Two years prior, London’s Ada Ventures embarked on an ambitious plan: in order to address the disproportion of female angel investors, 15–18% (Investing in Women Code Report, 2021), and 10% for Mixed, Arab, Asian or Black ethnicity angel investors (UK Business Angels Association and British Business Bank, 2020) in the UK, they put £50,000 each in the hands of five of its scout network and let them have at it.
Arfah Farooq, Anjel Noorbakhsh Ashman, David Fisayo, Nicole Crentsil, and Ash Phillips, each invested in at least four companies which they truly believe in, with six of these companies going on to become Ada Ventures fund investments.
Now with the launch of its second cohort, Ada Ventures is quadrupling down on this effort, welcoming 20 angel investors, all with £50,000 to invest.
"Our second cohort is one of the most diverse angel programmes in any European or UK fund,” said Ada Ventures Founding Partner Check Warner. “It is 65% female, 20% Black, 20% Asian, 15% LGBTQ+, and 10% have a disability.
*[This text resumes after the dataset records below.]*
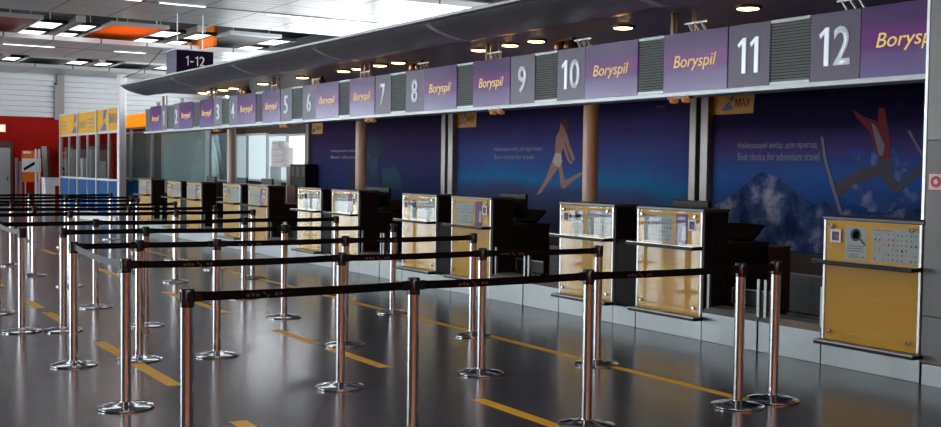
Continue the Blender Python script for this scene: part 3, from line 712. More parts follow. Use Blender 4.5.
# screens and furniture behind the counters
def monitor(x0, x1, y, z0, z1, lab, zdesk=0.93, group='monitors on the desks'):
    t = thing('monitor', lab, 'monitor', ((x0+x1)/2, y, zdesk), group); cx = (x0+x1)/2
    mb = MB(); mb.box(x0, x1, y-0.02, y+0.02, z0, z1, 0.008); s = mb.build('screen_shell', 'black', t)
    mb = MB(); mb.box(x0+0.015, x1-0.015, y+0.02, y+0.022, z0+0.015, z1-0.015); mb.build('screen', 'topslab', s)
    mb = MB(); mb.box(cx-0.03, cx+0.03, y-0.045, y-0.02, zdesk+0.015, z0+0.15); mb.build('neck', 'black', t)
    mb = MB(); mb.box(cx-0.11, cx+0.11, y-0.1, y+0.09, zdesk, zdesk+0.016, 0.004); mb.build('foot', 'black', t)
Ym = 8.15
def mx2(n): return edges[n][0]
def mon_px(u0, u1, n, ztop, zbot=1.0):
    a, c = at(u0, 190, 'y', Ym).x, at(u1, 190, 'y', Ym).x
    monitor(a, c, Ym, zbot, ztop, 'black monitor seen above the counter under number %d' % n)
mon_px(146, 152.5, 1, 1.29); mon_px(207, 216, 3, 1.375); mon_px(237, 247, 4, 1.375); mon_px(262, 273, 5, 1.375)
mon_px(366, 390, 7, 1.31); mon_px(501, 527, 9, 1.31); mon_px(674, 710, 11, 1.325)
for u0, u1, lab in ((146, 152.5, 'dark narrow side desk left of the counter under number 1'), (237, 247, 'dark narrow side desk left of the counter under number 4')):
    a, c = at(u0, 190, 'y', Ym).x, at(u1, 190, 'y', Ym).x
    if u0 > 200: c = min(c, edges[4][0]-0.02)
    t = thing('side_desk', lab, 'desk', ((a+c)/2, Ym, 0), 'side desks')
    mb = MB(); mb.box(a-0.1, c+0.1 if u0 < 200 else c, Ym-0.13, Ym+0.25, 0.9, 0.93, 0.004); mb.build('desk_top', 'darkwood', t)
    mb = MB(); mb.box(a-0.05, c-0.02, Ym-0.12, Ym+0.2, 0.0, 0.9); mb.build('pedestal', 'darkwood', t)
for n in (7, 9, 11):
    x = edges[n][1]-0.5; y0 = 8.24
    t = thing('tilted_screen', 'black tilted screen on the low desk beside the counter under number %d' % n, 'screen', (x+0.25, y0+0.15, 0.93), 'tilted screens on the low desks')
    mb = MB(); mb.prism([(x, y0+0.0, 0.96), (x+0.47, y0+0.0, 0.96), (x+0.47, y0+0.16, 1.105), (x, y0+0.16, 1.105)], (0, 0.02, -0.02)); mb.build('screen_shell', 'mattblack', t)
    mb = MB(); mb.box(x+0.18, x+0.3, y0+0.03, y0+0.16, 0.93, 0.99); mb.build('stand', 'black', t)
for x, y, w, h, lab in ((-8.25, 8.46, 0.42, 0.86, 'brown laminate pedestal behind the desk under number 11'),):
    t = thing('pedestal_cabinet', lab, 'cabinet', (x, y+0.15, 0))
    mb = MB(); mb.box(x, x+w, y, y+0.3, 0.0, h, 0.005); mb.build('body', 'brown', t)
    mb = MB(); mb.box(x-0.005, x+w+0.005, y-0.005, y+0.305, h, h+0.02); mb.build('top', 'brown', t)
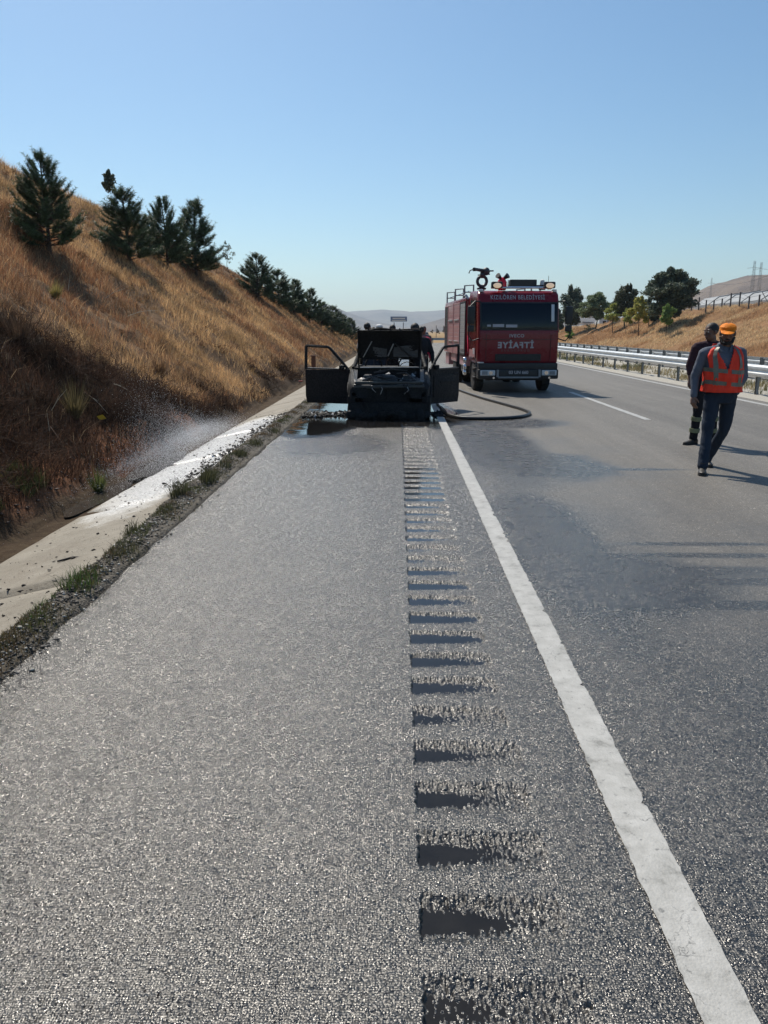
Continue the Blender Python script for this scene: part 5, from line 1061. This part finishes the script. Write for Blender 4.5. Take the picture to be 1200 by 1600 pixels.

We will only solve the hardest problems we face with talent from different backgrounds and with different lived experiences.”
Amongst the incoming 20 is Izzy Obeng, CEO at Foundervine, a social enterprise that supports diverse tech founders, and named to Forbes’ 2022 edition of its 30 under 30 social impact list commented, “As someone with lived experience of the challenges that ethnicity, economic background, gender, and place have on entrepreneurial opportunities, I know first-hand the impact it can have when investment decisions are more objective, transparent, and fair.
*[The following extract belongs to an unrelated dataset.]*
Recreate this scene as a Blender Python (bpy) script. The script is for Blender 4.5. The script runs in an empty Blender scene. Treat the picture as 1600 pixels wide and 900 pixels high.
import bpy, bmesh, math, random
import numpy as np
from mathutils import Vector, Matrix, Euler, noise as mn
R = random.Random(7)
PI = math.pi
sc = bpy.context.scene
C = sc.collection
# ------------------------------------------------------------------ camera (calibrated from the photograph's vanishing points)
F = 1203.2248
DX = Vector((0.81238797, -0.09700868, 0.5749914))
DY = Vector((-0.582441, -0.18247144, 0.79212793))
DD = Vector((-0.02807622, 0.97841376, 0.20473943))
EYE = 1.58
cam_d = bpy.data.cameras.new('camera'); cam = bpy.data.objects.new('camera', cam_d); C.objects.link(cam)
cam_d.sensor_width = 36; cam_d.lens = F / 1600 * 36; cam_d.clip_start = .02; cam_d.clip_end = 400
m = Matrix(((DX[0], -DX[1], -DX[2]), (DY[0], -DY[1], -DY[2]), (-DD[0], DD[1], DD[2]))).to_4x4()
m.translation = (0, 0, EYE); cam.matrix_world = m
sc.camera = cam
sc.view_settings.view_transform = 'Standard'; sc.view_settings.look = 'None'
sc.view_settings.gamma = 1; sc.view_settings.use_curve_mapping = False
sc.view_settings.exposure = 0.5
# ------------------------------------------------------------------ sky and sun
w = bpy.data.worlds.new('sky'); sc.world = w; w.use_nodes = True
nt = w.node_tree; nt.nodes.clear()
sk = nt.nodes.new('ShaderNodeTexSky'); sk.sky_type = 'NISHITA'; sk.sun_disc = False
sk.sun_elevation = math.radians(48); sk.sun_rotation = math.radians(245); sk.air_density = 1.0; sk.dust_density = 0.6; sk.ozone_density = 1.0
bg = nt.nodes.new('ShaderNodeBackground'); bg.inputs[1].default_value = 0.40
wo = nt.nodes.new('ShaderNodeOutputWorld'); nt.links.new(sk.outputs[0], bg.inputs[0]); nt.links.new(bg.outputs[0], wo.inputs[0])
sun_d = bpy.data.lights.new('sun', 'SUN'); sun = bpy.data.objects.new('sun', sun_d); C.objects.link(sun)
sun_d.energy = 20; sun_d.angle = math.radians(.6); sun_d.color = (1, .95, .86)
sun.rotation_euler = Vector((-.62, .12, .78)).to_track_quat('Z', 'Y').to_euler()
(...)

Beyond the free reign to invest in companies that they truly believe in, Ada Ventures will incentivise cohort members with a profit share structure that includes 100% of the carried interest the angel investments might generate and an additional 10% of the carried interest from Ada Ventures’ fund if their angel investment is invested by the firm.
“The Ada Angels programme is a critical part of Ada Ventures' strategy to diversify the early-stage ecosystem. We want the Ada Angels programme to be an onramp for starting your own venture firm and we hope that this provides an opportunity for the angels to build their track records and develop their investment thesis,” says Warner. “Ultimately, we need more diversity at the cheque writing level and we are really pleased that this group of 20 people is drawn from so many different backgrounds and lived experiences from all over the UK.”